Hillary Clinton is now claiming to be the architect of crippling sanctions on the Iranian economy. But during her tenure as Secretary of State, her department repeatedly opposed or tried to water down an array of measures that were pushed into law by Democrats and Republicans in Congress.

Rogin offers a corrective:

What Clinton didn’t mention was that top officials from her own State Department—in conjunction with the rest of the Obama administration—often worked hard against many of the measures she’s now championing. Some bills Foggy Bottom slowed down; others, the State Department lobbied to be made less strict; still others were opposed outright by Clinton’s deputies, only to be overruled by large majorities in the House and the Senate. …

The most egregious example of the administration’s effort to slow down the sanctions drive came in late 2011, when Senate Foreign Relations Committee Chairman Robert Menendez openly chastised top administration officials for opposing an amendment to sanction the Central Bank of Iran that he had co-authored with Sen. Mark Kirk. Leading administration officials including Undersecretary of State Wendy Sherman publicly expressed “strong opposition” (PDF) to the amendment, arguing that it would anger allies by opening them up for punishment if they did not significantly reduce their imports of Iranian oil.

Clinton’s top deputies fought the amendment at every step of the legislative process. Clinton’s #2 at the State Department, Bill Burns, even joined an emergency meeting with top senators to urge them to drop the amendment. They refused. The amendment later passed the Senate 100-0. Menendez said at the time that the administration had negotiated on the amendment in bad faith.

The record is quite clear: Hillary Clinton was a powerful obstacle to effective Iran sanctions.
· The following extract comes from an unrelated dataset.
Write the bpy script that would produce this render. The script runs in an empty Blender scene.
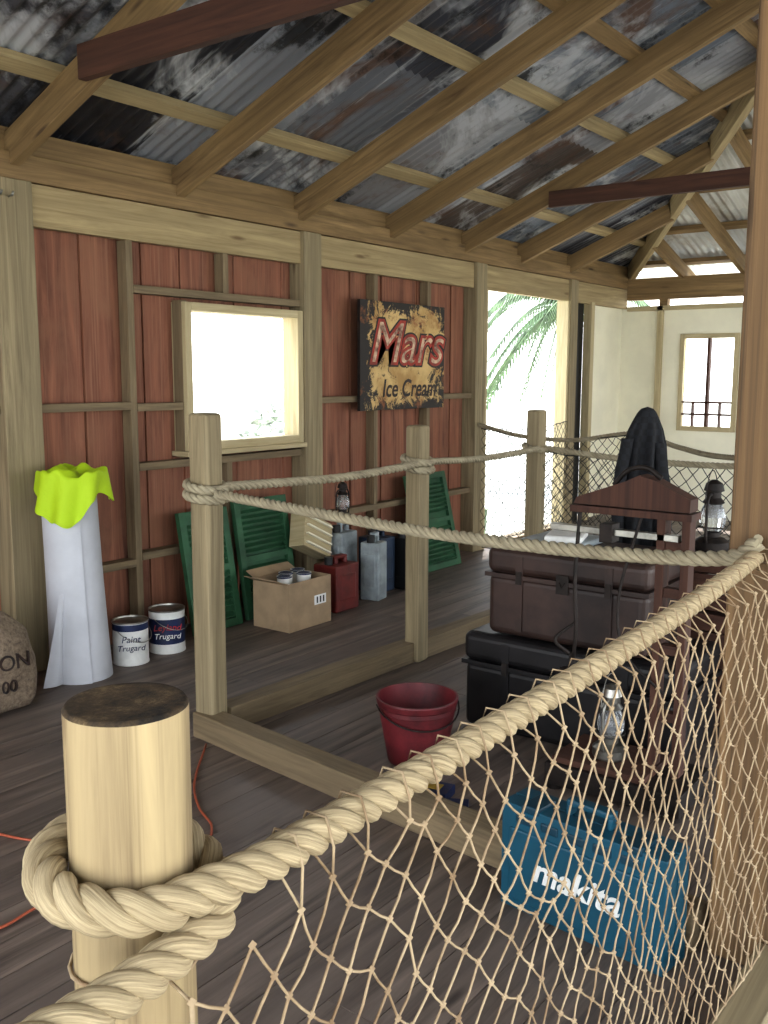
import bpy, math, random
from mathutils import Vector, Matrix, noise, Euler
random.seed(7)
V=Vector
scene=bpy.context.scene
# ------------------------------------------------------------ helpers
def lin(c):
    r=[]
    for x in c:
        x=x/255.0
        r.append(x/12.92 if x<=0.04045 else ((x+0.055)/1.055)**2.4)
    return (r[0],r[1],r[2],1.0)

def newmat(name):
    m=bpy.data.materials.new(name); m.use_nodes=True
    nt=m.node_tree; nt.nodes.clear()
    out=nt.nodes.new('ShaderNodeOutputMaterial'); b=nt.nodes.new('ShaderNodeBsdfPrincipled')
    nt.links.new(b.outputs[0],out.inputs[0])
    return m,nt,b
def N(nt,t,**k):
    n=nt.nodes.new(t)
    for a,v in k.items(): setattr(n,a,v)
    return n
def ramp(nt,fac,stops):
    r=N(nt,'ShaderNodeValToRGB'); e=r.color_ramp.elements
    e[0].position=stops[0][0]; e[0].color=stops[0][1]
    e[1].position=stops[-1][0]; e[1].color=stops[-1][1]
    for p,c in stops[1:-1]:
        q=e.new(p); q.color=c
    nt.links.new(fac,r.inputs[0]); return r.outputs[0]
def noi(nt,vec,scale,detail=4,rough=.6,dist=0):
    n=N(nt,'ShaderNodeTexNoise'); n.inputs['Scale'].default_value=scale
    n.inputs['Detail'].default_value=detail; n.inputs['Roughness'].default_value=rough
    n.inputs['Distortion'].default_value=dist
    if vec is not None: nt.links.new(vec,n.inputs['Vector'])
    return n.outputs[0]
def mapp(nt,src,scale,loc=(0,0,0)):
    m=N(nt,'ShaderNodeMapping'); m.inputs['Scale'].default_value=scale; m.inputs['Location'].default_value=loc
    nt.links.new(src,m.inputs[0]); return m.outputs[0]
def mix(nt,fac,a,b,mode='MIX'):
    m=N(nt,'ShaderNodeMix',data_type='RGBA',blend_type=mode)
    if isinstance(fac,(int,float)): m.inputs[0].default_value=fac
    else: nt.links.new(fac,m.inputs[0])
    for s,i in ((a,6),(b,7)):
        if isinstance(s,tuple): m.inputs[i].default_value=s
        else: nt.links.new(s,m.inputs[i])
    return m.outputs[2]
def bump(nt,b,h,strength=.3,dist=.01):
    n=N(nt,'ShaderNodeBump'); n.inputs['Strength'].default_value=strength; n.inputs['Distance'].default_value=dist
    nt.links.new(h,n.inputs['Height']); nt.links.new(n.outputs[0],b.inputs['Normal'])

def wood(name,dark,light,knot=None,grain=(2.2,34),rough=.75,bs=.35,blotch=None,mid=None,streak=None,sk=.7):
    m,nt,b=newmat(name)
    tc=N(nt,'ShaderNodeTexCoord'); uv=tc.outputs['UV']
    g=noi(nt,mapp(nt,uv,(grain[0],grain[1],1)),1.0,6,.65,.6)
    g2=noi(nt,mapp(nt,uv,(.9,5,1)),1.0,3,.5,.4)
    c=ramp(nt,g,[(.32,lin(dark)),(.68,lin(light))])
    c=mix(nt,ramp(nt,g2,[(.35,(0,0,0,1)),(.7,(.75,.75,.75,1))]),c,lin(mid if mid else [ (a+d)/2*.92 for a,d in zip(dark,light)]))
    if streak:
        g3=noi(nt,mapp(nt,uv,(.6,60,1),(3,3,0)),1.0,4,.7)
        c=mix(nt,ramp(nt,g3,[(.52,(0,0,0,1)),(.7,(sk,sk,sk,1))]),c,lin(streak))
    if knot:
        vo=N(nt,'ShaderNodeTexVoronoi'); vo.inputs['Scale'].default_value=1.0
        nt.links.new(mapp(nt,uv,(1.5,7,1)),vo.inputs['Vector'])
        k=ramp(nt,vo.outputs['Distance'],[(.04,(.8,.8,.8,1)),(.13,(0,0,0,1))])
        c=mix(nt,k,c,lin(knot))
    if blotch:
        bl=noi(nt,tc.outputs['Object'],2.3,5,.6)
        c=mix(nt,ramp(nt,bl,[(.48,(0,0,0,1)),(.68,(.8,.8,.8,1))]),c,lin(blotch))
    nt.links.new(c,b.inputs['Base Color']); b.inputs['Roughness'].default_value=rough
    bump(nt,b,g,bs,.004)
    return m
def plain(name,col,rough=.6,metal=0,var=.12,scale=9,col2=None,bs=.15,spec=None):
    m,nt,b=newmat(name)
    tc=N(nt,'ShaderNodeTexCoord')
    n=noi(nt,tc.outputs['Object'],scale,5,.6)
    d=col2 if col2 else [x*(1-var*2.2) for x in col]
    c=ramp(nt,n,[(.35,lin(d)),(.6,lin(col))])
    nt.links.new(c,b.inputs['Base Color']); b.inputs['Roughness'].default_value=rough; b.inputs['Metallic'].default_value=metal
    if spec is not None: b.inputs['Specular IOR Level'].default_value=spec
    if bs: bump(nt,b,noi(nt,tc.outputs['Object'],scale*9,3,.6),bs,.003)
    return m

# materials
M={}
M['pine']=wood('treated_pine',(136,118,84),(190,170,128),(96,72,44),grain=(1.4,24),streak=(120,100,68),sk=.4)
M['raft']=wood('rafter_pine',(98,76,48),(162,134,92),(62,44,28),grain=(1.5,20),mid=(128,104,68),streak=(88,66,42),sk=.5)
M['stud']=wood('stud_pine',(98,84,64),(148,130,100),(72,54,36))
M['postw']=wood('weathered_post_wood',(112,100,76),(174,158,124),(78,60,40),grain=(1.2,22),bs=.5,streak=(100,88,66),sk=.5)
M['round']=wood('round_post_wood',(126,108,80),(186,166,126),(88,64,40),grain=(.9,12),bs=.5,mid=(160,140,104),streak=(110,92,66),sk=.8)
M['bigpost']=wood('oregon_post_wood',(80,60,38),(150,118,80),(58,40,24),grain=(.8,30),bs=.9,streak=(62,46,30))
M['red']=wood('red_cedar_boards',(88,54,42),(166,110,84),None,grain=(1.2,12),blotch=(140,98,74),mid=(130,82,62),bs=.5,streak=(176,132,104),sk=.5)
M['tie']=wood('dark_tie_timber',(54,32,24),(98,62,46),None,grain=(1.6,30))
M['floor']=wood('floor_timber',(56,48,44),(146,130,118),(38,32,30),grain=(.9,14),rough=.55,bs=.5,blotch=(110,98,90),mid=(94,83,77))
M['cream']=plain('cream_board',(242,238,216),.7,var=.02,scale=2)
M['frame']=wood('frame_pine',(168,152,114),(206,192,156),None)
M['white']=plain('white_paint',(232,232,228),.5,var=.04)
M['black']=plain('black_paint',(22,22,24),.5,var=.2)
M['iron']=plain('dark_iron',(48,40,36),.6,.4,var=.2,scale=20)
M['steel']=plain('bright_steel',(170,168,160),.35,.9,var=.15)
M['green']=plain('green_shutter_paint',(50,98,66),.6,var=.2,scale=5,col2=(34,74,48))
M['card']=plain('cardboard',(174,150,120),.85,var=.08,scale=4)
M['cardl']=plain('cardboard_label',(240,240,238),.6,var=.02)
M['redcan']=plain('red_can_plastic',(108,32,28),.5,var=.12)
M['greycan']=plain('grey_blue_can_plastic',(158,168,172),.5,var=.08)
M['bluecan']=plain('blue_can_plastic',(38,56,80),.5)
M['teal']=plain('teal_plastic',(30,84,86),.5)
M['bucket']=plain('red_bucket_plastic',(112,36,42),.5,var=.2,scale=6)
M['case']=plain('blue_case_plastic',(16,80,102),.45,var=.06,scale=3,bs=.05)
M['case2']=plain('blue_case_groove',(8,58,76),.5,var=.06,scale=3,bs=.05)
M['orange']=plain('orange_cable',(170,86,58),.5,var=.05)
M['paper']=plain('underlay_roll',(198,200,206),.75,var=.03,scale=3,bs=.05)
M['bluelab']=plain('navy_label',(22,40,84),.5)
M['redlab']=plain('red_label',(180,36,40),.5)
M['yel']=plain('yellow_label',(206,172,70),.5)
M['leaf']=plain('leaf_green',(106,128,88),.6,var=.2,scale=5)
M['bark']=plain('bark',(120,104,84),.9,var=.2)
M['ground']=plain('gravel_ground',(214,212,202),.95,var=.06,scale=3)
M['hedge']=plain('hedge_foliage',(168,176,156),.8,var=.2,scale=4)
m,nt,b=newmat('hi_vis_fabric'); b.inputs['Base Color'].default_value=lin((182,214,30)); b.inputs['Roughness'].default_value=.7; M['hivis']=m
tc=N(nt,'ShaderNodeTexCoord'); bump(nt,b,noi(nt,tc.outputs['Object'],24,4,.6),.5,.01)
m,nt,b=newmat('manila_rope_fibre'); tc=N(nt,'ShaderNodeTexCoord')
g=noi(nt,mapp(nt,tc.outputs['UV'],(12,160,1)),1,4,.7)
nt.links.new(ramp(nt,g,[(.3,lin((128,112,84))),(.65,lin((194,176,142)))]),b.inputs['Base Color']); b.inputs['Roughness'].default_value=.88
bump(nt,b,g,.8,.003); M['rope']=m
m,nt,b=newmat('aged_rope_fibre'); tc=N(nt,'ShaderNodeTexCoord')
g=noi(nt,mapp(nt,tc.outputs['UV'],(10,60,1)),1,4,.7)
nt.links.new(ramp(nt,g,[(.3,lin((122,112,92))),(.65,lin((176,166,140)))]),b.inputs['Base Color']); b.inputs['Roughness'].default_value=.9
M['rope2']=m
M['twine']=plain('net_twine',(180,160,130),.85,var=.12,scale=12,col2=(136,112,84),bs=0)
M['twined']=plain('dark_net_twine',(40,42,40),.8,bs=0)
m,nt,b=newmat('post_end_grain'); tc=N(nt,'ShaderNodeTexCoord')
n1=noi(nt,tc.outputs['Object'],22,7,.75)
nt.links.new(ramp(nt,n1,[(.4,lin((32,26,20))),(.56,lin((80,64,44))),(.7,lin((132,112,80)))]),b.inputs['Base Color']); b.inputs['Roughness'].default_value=.85; M['endgrain']=m
bump(nt,b,n1,.6,.006)
m,nt,b=newmat('burlap'); tc=N(nt,'ShaderNodeTexCoord')
n1=noi(nt,tc.outputs['Object'],60,3,.7)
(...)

It is a tribute to the hard work and determination of those like Kirk and Menendez to be able to get any sanctions through Clinton and Obama’s dedicated obstruction of efforts to use sanctions to stop or slow Iran’s march to a nuclear weapon.

The whole incident is a preview of what 2016 will be like if Hillary does decide to accept her party’s coronation as its new cult leader. The Clinton campaign would indeed be a fairytale ending to a storybook career–just not in the way those terms are traditionally understood. The campaign narrative will be, at best, historical fiction–though closer to Abraham Lincoln: Vampire Hunter than the West Wing, in terms of its relationship to the real world.

As Rogin reported, and as ABC News picked up on last night, Kirk is pushing back:

“I worked for months to round-up the votes [in the UN Security Council],” Clinton said. “In the end we were successful… And then building on the framework established by the Security Council, with the help of Congress, the Obama administration imposed some of the most stringent, crippling sanctions on top of the international ones.”

Those sanctions brought Iran to the negotiating table earlier this year.

“Secretary Clinton’s comments are a blatant revision of history,” said Kirk, who with Sen. Robert Menendez, D-N.J., co-sponsored several sanctions bills in recent years. “The fact is the Obama administration has opposed sanctions against Iran led by Senator Menendez and me every step of the way.”

It’s significant that Kirk is speaking up, because he is neither a conservative firebrand (he is the moderate Republican holding President Obama’s former Senate seat) nor a serial self-promoter, unlike so many of his colleagues. He is also not contemplating running against Clinton for the presidency in 2016.

He is speaking out, quite simply, because Clinton is selling a self-aggrandizing fantasy to the public in hopes of deceiving her way into the White House. In the process, she is demeaning those really responsible for the sanctions. But the silver lining is that her attempt to rewrite history indicates her awareness of just how out of step she is with the American public.